Retype every line from the start of the data down to and including the line with "return tag(o, kind='stuff')". Skip the pictures.
:: Source excerpt ::
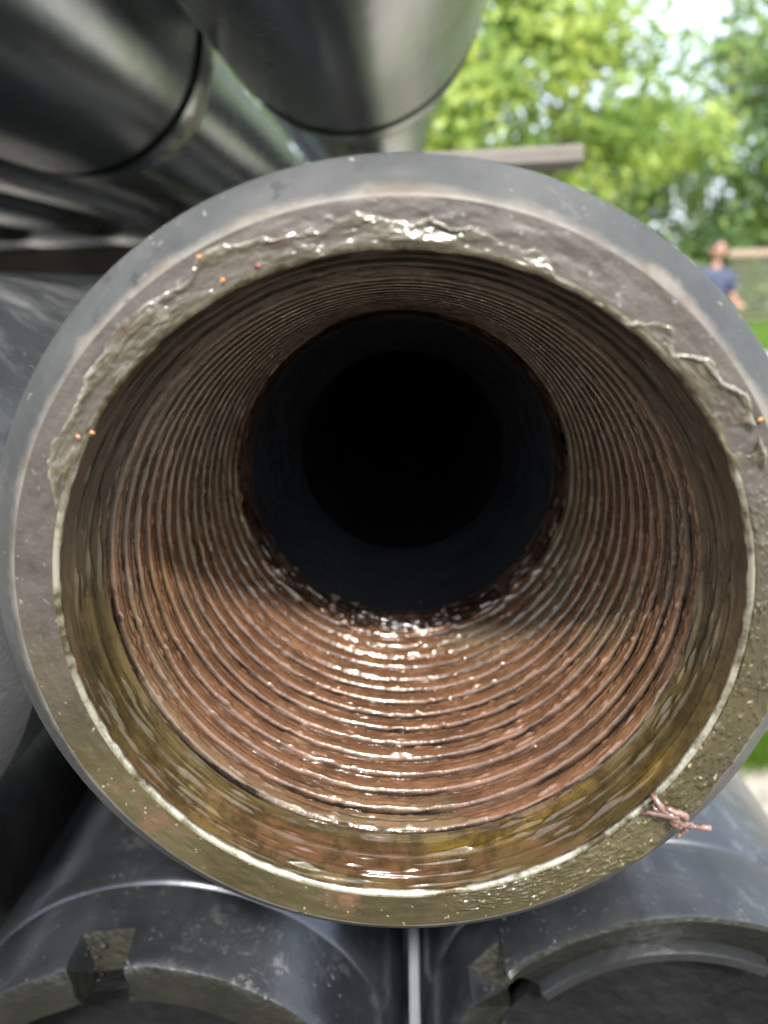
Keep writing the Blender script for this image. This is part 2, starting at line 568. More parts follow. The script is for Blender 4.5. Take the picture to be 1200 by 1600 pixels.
k_ = m_plain('dark soil against bounce', (0.045, 0.038, 0.031), 0.85, 0.5, 5, 0.4)  # dark ground patch added to cut light bouncing up at the stack
gv = [(-1.7, -0.6, 0.012)]
for i in range(60):
    a = 2 * PI * i / 60
    rr = 2.35 * (1 + 0.07 * math.sin(4 * a + 1) + 0.04 * math.sin(9 * a))
    gv.append((-1.7 + rr * math.cos(a), -0.6 + rr * math.sin(a), 0.012))
g = mesh('bounce_cut_soil', gv, [(0, 1 + i, 1 + (i + 1) % 60) for i in range(60)], k_, smooth=False)
tag(g, kind='structure')


def grass_field(name, area, count, h0, h1, w, seed):
    rg = np.random.default_rng(seed)
    V = np.zeros((count, 4, 3)); x, y = area(rg, count)
    a = rg.random(count) * 2 * PI; h = h0 + (h1 - h0) * rg.random(count)
    lx = (rg.random(count) - .5) * h * .8; ly = (rg.random(count) - .5) * h * .8
    dx, dy = np.cos(a) * w, np.sin(a) * w
    V[:, 0] = np.stack([x - dx, y - dy, x * 0], -1); V[:, 1] = np.stack([x + dx, y + dy, x * 0], -1)
    V[:, 2] = np.stack([x + dx * .3 + lx, y + dy * .3 + ly, h], -1); V[:, 3] = np.stack([x - dx * .3 + lx, y - dy * .3 + ly, h * .98], -1)
    F = np.arange(count * 4).reshape(-1, 4)
    o = mesh(name, V.reshape(-1, 3), F, M['grass'], smooth=False)
    at = o.data.attributes.new('tint', 'FLOAT', 'FACE')
    at.data.foreach_set('value', rg.random(count).astype(np.float32))
    return tag(o, kind='stuff')


def fld(rg, c):
    y = 12.5 + 26 * rg.random(c) ** 1.5
    return (y + .14) * (0.30 + 0.26 * rg.random(c)), y


gf = grass_field('lawn_grass', fld, 26000, 0.05, 0.16, 0.006, 3)
tag(gf, 'sunlit lawn grass beyond the gravel yard', 'grass')


def tuft(rg, c):
    return 0.86 + rg.normal(0, 0.09, c), 1.52 + rg.normal(0, 0.035, c)


gt = grass_field('grass_tuft', tuft, 1500, 0.03, 0.09, 0.003, 4)
tag(gt, 'green tuft of grass on gravel beside the lower right pipe', 'grass')


# ------------------------------------------------------------------ trees
def make_tree(name, loc, height, spread, crown_z, n_clump, leaves, leaf, mat, label, seed, trunk_r=0.2, group=None, flat=0.75):
    rg = np.random.default_rng(seed)
    root = empty(name, loc, label, 'tree', group)
    parts = []
    tp = [(0, 0, -0.05)]
    for i in range(1, 7):
        tp.append((rg.normal(0, .05) * i, rg.normal(0, .05) * i, height * 0.78 * i / 6))
    parts.append(tube(tp, [trunk_r * (1 - 0.13 * i) for i in range(7)], 10))
    cz = crown_z + (height - crown_z) / 2
    hz = (height - crown_z) / 2
    cen = []
    while len(cen) < n_clump:
        d = rg.normal(size=3); d /= np.linalg.norm(d)
        q = d * (0.35 + 0.65 * rg.random() ** 0.5)
        lump = 1 + 0.22 * math.sin(3 * math.atan2(d[1], d[0]) + seed) + 0.15 * math.sin(5 * d[2] + seed)
        cen.append((q[0] * spread * lump, q[1] * spread * lump * flat, cz + q[2] * hz * (0.9 + .2 * rg.random())))
    for k in range(0, min(n_clump, 16)):
        c = cen[k]
        t = 0.35 + 0.5 * rg.random()
        s = Vector((tp[-1][0] * t, tp[-1][1] * t, height * 0.78 * t))
        e = Vector(c); mid = (s + e) / 2 + Vector((0, 0, 0.12 * (e - s).length))
        parts.append(tube([s, mid, e], [trunk_r * 0.42, trunk_r * 0.25, trunk_r * 0.08], 6))
    V, F = join(parts)
    mesh('trunk', V, F, M['bark'], root)
    per = int(leaves * 0.72) // n_clump
    N = per * n_clump
    ci = np.repeat(np.arange(n_clump), per)
    cen = np.array(cen)
    sz = spread * 0.16 * (0.6 + 0.9 * rg.random(n_clump))
    P = cen[ci] + rg.normal(size=(N, 3)) * sz[ci][:, None] * np.array([1, 1, .75])
    nrm = rg.normal(size=(N, 3)) + np.array([0, 0, .6]); nrm /= np.linalg.norm(nrm, axis=1)[:, None]
    a = np.cross(nrm, rg.normal(size=(N, 3))); a /= np.linalg.norm(a, axis=1)[:, None]
    b = np.cross(nrm, a)
    L = leaf * (0.6 + 0.8 * rg.random(N))[:, None]
    Vq = np.stack([P - a * L, P + b * L * .5, P + a * L - nrm * L * .25, P - b * L * .5], 1)
    o = mesh('crown', Vq.reshape(-1, 3), np.arange(N * 4).reshape(-1, 4), mat, root, smooth=False)
    tint = np.clip(rg.random(n_clump)[ci] ** 1.6 * 1.05 - .05 + rg.normal(0, .12, N), 0, 1)
    at = o.data.attributes.new('tint', 'FLOAT', 'FACE')
    at.data.foreach_set('value', tint.astype(np.float32))
    return root


GT = 'trees beyond the lawn'
TR = [
    # x, y, height, spread, crown_z, clumps, leaves, leaf, mat, label
    (0.4, 20.5, 10.5, 3.0, 1.2, 70, 9500, .17, 'leaf_light', 'bright yellow-green tree rising right behind the upper pipes'),
    (4.1, 22.5, 9.6, 2.9, 1.4, 66, 8500, .17, 'leaf_light', 'light green tree in the middle, left of the white gap of sky'),
    (11.2, 25.0, 9.0, 3.5, 2.2, 74, 9500, .18, 'leaf_dark', 'broad dark green tree at the far right above the man'),
    (7.7, 30.0, 7.2, 2.7, 1.2, 50, 6000, .18, 'leaf_dark', 'lower dark tree under the white gap of sky'),
    (-5.0, 24.0, 10.0, 3.4, 1.0, 60, 7000, .19, 'leaf_light', 'tree mostly hidden behind the upper pipes'),
    (16.5, 24.0, 11.0, 3.6, 1.5, 60, 7000, .19, 'leaf_dark', 'dark tree just beyond the right edge'),
]
for i, (x, y, h, s, cz, nc, lv, lf, mt, lb) in enumerate(TR):
    make_tree('leafy_tree', (x, y, 0), h, s, cz, nc, lv, lf, M[mt], lb, 20 + i, group=GT)
# low shrubs along the fence line
for i, (x, y, h, s, lb) in enumerate([(2.3, 24, 3.2, 1.9, 'pale green bush low under the yellow-green tree'),
                                      (6.2, 25, 3.0, 2.0, 'dark bush low between the middle tree and the fence'),
                                      (9.4, 33, 3.0, 1.6, 'bush farthest behind the fence'),
                                      (9.9, 25, 3.3, 1.9, 'dark bush close behind the fence, right of the man'),
                                      (13.2, 26, 3.4, 2.2, 'dark bush behind the right end of the fence')]):
    o = make_tree('bush', (x, y, 0), h, s, 0.2, 30, 3600, .16, M['leaf_light' if i == 0 else 'leaf_dark'], lb, 50 + i, 0.08, 'bushes along the fence')
    o['category'] = 'bush'

# ------------------------------------------------------------------ board fence far right
fy = 20.0
fe = empty('board_fence', (10.6, fy, 0), 'low fence of weathered horizontal boards behind the man', 'fence')
slat_me = None
x0, x1 = -2.6, 7.5
zs = 0.30
for k in range(7):
    z = 0.1 + k * 0.215
    V, F = box(x0, x1, -0.03, 0.03, z, z + 0.17, 0.012)
    if slat_me is None:
        V, F = box(x0, x1, -0.03, 0.03, 0, 0.125, 0.012)
        s0 = mesh('slat', V, F, M['board'], fe, smooth=False, loc=(0, 0, z))
        slat_me = s0.data
    else:
        s0 = bpy.data.objects.new('slat', slat_me); COL.objects.link(s0); s0.parent = fe
        s0.location = (0, 0, z)
    s0.rotation_euler = (0, random.uniform(-.003, .003), 0)
V, F = box(x0 - .1, x1, -0.1, 0.1, 1.63, 1.80, 0.02)
mesh('top_rail', V, F, M['board_tan'], fe, smooth=False)
for x in (-2.4, -0.8, 1.6, 4.0, 6.4):
    V, F = box(x - .06, x + .06, 0.032, 0.15, -.1, 1.625)
    mesh('post', V, F, M['wood_dark'], fe, smooth=False)


# ------------------------------------------------------------------ the pipes of the stack
LEN = 72.0                       # about 6 m of tube
def outer_profile(front, r_end=1.0, groove=4.45, rtube=0.72):
    p = list(front)
    p += [(groove - 0.02, 1.0), (groove, 0.994), (groove + 0.02, 0.990), (groove + 0.20, 0.990), (groove + 0.32, 0.988), (groove + 0.45, 0.984)]
    for i in range(1, 9):
        t = i / 8
        p.append((groove + 0.45 + 1.1 * t, 0.984 + (rtube - 0.984) * (t * t * (3 - 2 * t))))
    p += [(groove + 3, rtube), (LEN - 7, rtube), (LEN - 6, 0.99), (LEN - 3, 1.0), (LEN - 0.08, 1.0), (LEN, 0.92), (LEN, 0.5)]
    return p


def cap_front(y0):
    return [(y0 + 0.42, 0.955), (y0 + 0.425, 0.985), (y0 + 0.455, 1.0), (y0 + 1.0, 1.0)]


def boxf(a):
    return [(a, 0.80), (a, 0.905), (a + 0.004, 0.914), (a + 0.083, 0.996), (a + 0.092, 1.0), (a + 0.5, 1.0)]


BOXF = boxf(0)


def plain_pipe(name, loc, label, group, mat, a=0.0, gr=4.45):
    t = empty(name, loc, label, 'pipe', group)
    V, F = lathe(outer_profile(boxf(a), groove=gr), 96)
    o = mesh('tool_joint', V, F, mat, t)
    V, F = lathe([(gr + q, r) for q, r in ((-.015, .9985), (.0, 1.003), (.02, 0.999), (.13, 0.999), (.15, 1.001), (.165, .9885))], 96)
    mesh('seam_ring', V, F, M['groove'], t)
    V, F = lathe([(a + 0.001, 0.80), (a + 0.16, 0.77), (a + 0.17, 0.735), (a + 1.1, 0.69), (a + 1.5, 0.685), (a + 1.8, 0.46), (a + 6, 0.46), (a + 6, 0)], 64)
    mesh('bore', V, F, M['bore'], t)
    return t


def at(x, y, z):
    return (x * R, y * R, H0 + z * R)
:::
_In response_
Keep writing the Blender script for this image. This is part 2, starting at line 568. More parts follow. The script is for Blender 4.5. Take the picture to be 1200 by 1600 pixels.
k_ = m_plain('dark soil against bounce', (0.045, 0.038, 0.031), 0.85, 0.5, 5, 0.4)  # dark ground patch added to cut light bouncing up at the stack
gv = [(-1.7, -0.6, 0.012)]
for i in range(60):
    a = 2 * PI * i / 60
    rr = 2.35 * (1 + 0.07 * math.sin(4 * a + 1) + 0.04 * math.sin(9 * a))
    gv.append((-1.7 + rr * math.cos(a), -0.6 + rr * math.sin(a), 0.012))
g = mesh('bounce_cut_soil', gv, [(0, 1 + i, 1 + (i + 1) % 60) for i in range(60)], k_, smooth=False)
tag(g, kind='structure')


def grass_field(name, area, count, h0, h1, w, seed):
    rg = np.random.default_rng(seed)
    V = np.zeros((count, 4, 3)); x, y = area(rg, count)
    a = rg.random(count) * 2 * PI; h = h0 + (h1 - h0) * rg.random(count)
    lx = (rg.random(count) - .5) * h * .8; ly = (rg.random(count) - .5) * h * .8
    dx, dy = np.cos(a) * w, np.sin(a) * w
    V[:, 0] = np.stack([x - dx, y - dy, x * 0], -1); V[:, 1] = np.stack([x + dx, y + dy, x * 0], -1)
    V[:, 2] = np.stack([x + dx * .3 + lx, y + dy * .3 + ly, h], -1); V[:, 3] = np.stack([x - dx * .3 + lx, y - dy * .3 + ly, h * .98], -1)
    F = np.arange(count * 4).reshape(-1, 4)
    o = mesh(name, V.reshape(-1, 3), F, M['grass'], smooth=False)
    at = o.data.attributes.new('tint', 'FLOAT', 'FACE')
    at.data.foreach_set('value', rg.random(count).astype(np.float32))
    return tag(o, kind='stuff')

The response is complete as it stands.